Stock buybacks are generally considered a bullish signal on Wall Street. They often announce management's belief that its stock is cheap and that its own shares will provide its best return on investment. Like dividends, buybacks also let companies return capital to shareholders.

How buybacks work
Done right, share repurchases will increase earnings per share as long as profits stay at least at the same level. A company with $1 million in earnings and 1 million shares outstanding will have an EPS of $1. Now, if it buys back 250,000 shares, leaving only 750,000 shares outstanding -- and total profits remain $1 million -- its new EPS would be $1.33, or $1 million divided by 750,000.

We're seeking companies that have announced stock buyback programs, so we'll head over to Motley Fool CAPS to get some insight into the investing community's preferred picks. If companies announce stock buybacks and CAPS' top investors endorse their future prospects, Fools should take notice.

Here are some of the latest companies to announce share repurchase programs.

Company

Buyback
Announcement Date

Amount of Buyback

CAPS Rating
(out of 5)

Mattel (NYSE:MAT)

8/28/2007

$500 million

*

Frontier Oil (NYSE:FTO)

8/29/2007

$100 million

*****

ENSCO International
(NYSE:ESV)

8/29/2007

$500 million

*****

Chicago Mercantile Exchange
(NYSE:CME)

8/30/2007

1.6 million shares

****

Steel Dynamics (NASDAQ:STLD)

8/30/2007

5 million shares

*****

Sources: Company press releases; Motley Fool CAPS

The CAPS advantage
Investors at CAPS seem pretty enamored of this group of companies announcing buyback programs, with three of the five companies earning five stars and one garnering four. Only troubled Mattel, a former Motley Fool Inside Value recommendation with its toys caught in the crosshairs of several massive recalls, has earned a one-star rating.

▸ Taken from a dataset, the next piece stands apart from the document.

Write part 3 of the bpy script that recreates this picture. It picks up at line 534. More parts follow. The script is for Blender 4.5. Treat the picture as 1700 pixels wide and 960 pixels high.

Most of them are buying back sizeable chunks of stock: Even Frontier Oil's seemingly stingy $100 million program -- totaling less than 3% of the company's outstanding shares at current prices -- comes on top of a just-completed $200 million program in which more than 5 million shares were bought back. Says CAPS All-Star nispe:

Here is a stock that has [taken] a beating after hitting record highs last month. Take a look at the earnings and do the math. This stock is on clearance...

Another oil driller, ENSCO International, has also decided to take advantage of the market's weakness and initiate a program to reduce its share count. Top-rated CAPS player JR10022, with a rating better than 99.82% of all other investors, notes that despite the rough patch we're in, now's as good a time as any to be picking up good companies.

This is a tough environment to invest in, but you just can't go wrong with oil drilling...oil prices aren't going below 65-70 again anytime soon, and people don't use less energy in a recession...

Like oil, steel is another industry that has been enjoying high demand, but  some of the ardor has cooled off in recent months. Even in the face of lowered guidance, mini-mill operator Steel Dynamics remains upbeat about the market for steel products. It lowered its guidance only because of accounting adjustments related to its July acquisition of galvanized steelmaker The Techs.

Almost exactly one year ago, top-rated CAPS Fool TMFDitty noted that he was enamored of company management because of actions it was taking that are remarkably similar to those today.

Next to Nucor (NYSE:NUE), Steel Dynamics is perhaps the best minimill operator in the business. It recently hiked its dividend, then announced another round of share buybacks, actions that tell this Fool management is pretty darn confident in its future.

That's a sentiment jdmet can endorse, who has Steel Dynamics almost in his backyard.

Local company to me and I have met the management and they know how to run a business. They take good care of their employees and the favor is returned through production. I have owned stock for about 10 year[s] and it has done nothing but make me money. Started small and continue[s] to buy or build other plants. This rising U.S. steel company will definitely give competitors a run for their money.